Idêntica opinião tem a criminóloga e psicopatologista Laura Todaro, que, em declarações à estação televisiva RAI, observou que “o feminicídio é apenas o último ato de uma série de violências em que já houve um forte pedido de ajuda”, considerando igualmente que “há um problema de raiz de natureza sociocultural: um ódio, uma forma de controlo e de posse que os homens devem ter sobre as mulheres e que não aceita de forma alguma a igualdade entre os sexos”, nem tão pouco a rejeição.

Por essa razão, quando o Governo apresentou recentemente o projeto-lei que criminaliza pela primeira vez o feminicídio, os partidos da oposição, embora saudando a iniciativa, apontaram que tal não é suficiente, considerando que está apenas a ser abordada “parte do problema”, já que é também necessário investir na pedagogia, para alterar mentalidades.

“Mais uma vez, o Governo atua com medidas criminais, intervindo após a violência e os feminicídios, e continua a ignorar o aspeto preventivo da educação”, deplorou o principal partido da oposição, o Partido Democrático (centro-esquerda), que também critica as recorrentes associações que o executivo de Meloni faz entre a violência de género e os imigrantes, quando os dados oficiais revelam que, entre as 99 mulheres assassinadas em 2024, 83 foram-no às mãos de homens italianos.

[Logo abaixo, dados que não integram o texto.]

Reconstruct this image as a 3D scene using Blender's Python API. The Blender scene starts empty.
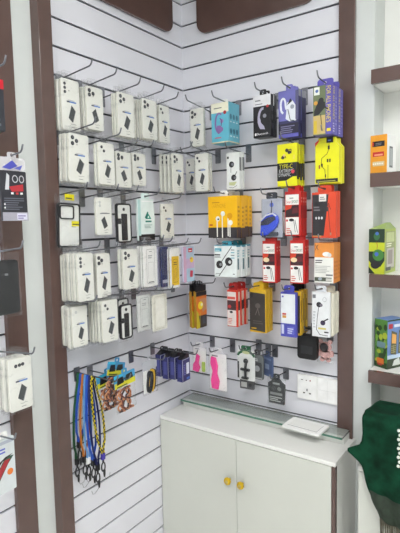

“A minha irmã foi morta por um homem branco ‘decente’”, lembrou Elena Cecchettin, irmã de Giulia, que também se tem insurgido publicamente contra o que classifica como “propaganda” e “racismo” do Governo de Meloni, lamentando a falta de ações concretas para evitar que todos os anos cerca de uma centena de mulheres sejam vítimas de feminicídio em Itália.